A story that appears in BOTH papers – so no doubt it is one he is PARTICULARLY proud of – is the one about how he was in the bar at the Labour Conference in 1983 and when someone suggested that the party was split by the strife between the Marxists and the non-Marxists he quickly put them right:

"We are the Judean People's Party and the People's Party of Judea are SPLITTERS!" he said.

Such was the laughter that Mr Kinnock himself came down to the bar to appoint Dr John special advisor on the spot. The Labour never looked back and only fourteen short years later that decision PAID OFF!

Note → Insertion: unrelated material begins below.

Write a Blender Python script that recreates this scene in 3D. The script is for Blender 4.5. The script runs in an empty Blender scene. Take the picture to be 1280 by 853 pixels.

All this talk of splitters puts me in mind of an article in the Independent from 2004, written by Francis Beckett. Prompted by a letter from Jack Straw where he took the paper to task for call him an "old Trot" (He was "taught to spot a Trot at 50 yards in 1965 by Mr Bert Ramelson", apparently), Beckett neatly summarises the Hard Left past of many of the New Labour elite. Except, of course, Anthony Charles Linton Blair:

HOW RED IS THE LABOUR PARTY?
Old Trots and old Stalinists now glower at each other across the Cabinet table, where they feel at home because Blairism demands the religious loyalty they are used to. They include:

THE STALINIST WING

Jack Straw
Former Broad Left president of the NUS; branded "a troublemaker" by the Foreign Office when, on an NUS trip to Chile, his "childish politicking" aimed at embarrassing his right-wing opponents, was "nearly disastrous" for Anglo-Chilean relations.

Charles Clarke
Former Broad Left president of NUS; led demonstrations for higher student grants, and was, he admits, "a strong opponent of the foreign policy of the USA".

John Reid
Former Communist and researcher for the Scottish Union of Students. Claimed he joined the CP because it was the only non-Trotskyist political group on campus when he was an undergraduate student at Stirling University.

Peter Mandelson
Former Communist and chairman of the British Youth Council. Led a BYC delegation to Cuba in the 1970s.

Trevor Phillips
Former Broad Left president of NUS, led sit-ins, went to Cuba with Mandelson's delegation.

Alan Johnson
Says he was close to the Communist Party in his youth, and gets agitated if you suggest he might have been a Trot.

THE TROTSKYITE WING

Gordon Brown
Showed political colours by choosing to do his PhD thesis on James Maxton, the leader of the rebel Independent Labour Party in the 1920s and 1930s. The ILP was accused by Stalin of being a Trotskyist front.

Alan Milburn
Before joining Labour Party in 1983, Milburn was the manager of a socialist bookshop in Newcastle, and a CND activist, described, by Roy Hattersley, as "incapable of writing an election manifesto without drawing the battle lines of the philosophical struggle".

Paul Boateng
Former left-wing rebel. Once called on Labour Party to "have the guts to support workers who have the guts to fight Thatcher".

Denis MacShane
Former left-wing NUJ leader, arrested on picket lines in the 1970s, once alongside Arthur Scargill. Led the NUJ's biggest strike.

David Blunkett
Former leader of Sheffield City Council, which was known as "the socialist republic of South Yorkshire".

Margaret Hodge
Former leader of Islington Council where she had a bust of Lenin installed in the town hall. During her tenure, it became known as the "Socialist Republic of north London".

NEITHER ... NOR ...

Tony Blair, Prime Minister
Not known to have believed in anything when young, except God.